If wired the way you suggest the breaker would have to protect the outlet and the entire subpanel. The breaker and the outlet would have to match.
There is no useful combination of breaker/outlet/subpanel that could work this way.
You can't run say a 60A subpanel off a 60A breaker and put a 20A outlet on the feeder cable.
If you use a 15A breaker and a 15A outlet, you don't need a subpanel, you could just run more 15A outlets along the same circuit. Same with 20A.
If you use, say, a 50A breaker the outlet must be 50A. Then, if it's allowed you could continue to a 50A subpanel. (I don't think that's allowed anyway). You could only attach a 50A device to the outlet and you could only use it if nothing was running off the subpanel. The whole arrangement would be pointless.
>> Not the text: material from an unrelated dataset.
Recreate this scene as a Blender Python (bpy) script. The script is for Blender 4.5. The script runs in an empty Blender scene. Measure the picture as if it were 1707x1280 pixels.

If you use an even bigger breaker the outlet would have to be correspondingly bigger and then there is literally no domestic device you could plug into it.
Instead
You could run the subpanel conduit through a box (it would have to be a larger than usual box) and install an ordinary outlet there but not connected to the feeder cables. Feed the outlet through wires coming back from the subpanel through the same conduit. Would that suit your needs? The need for the box to be larger, and to accommodate the larger conduit meant for the subpanel, might spoil your plans, depending on what they are.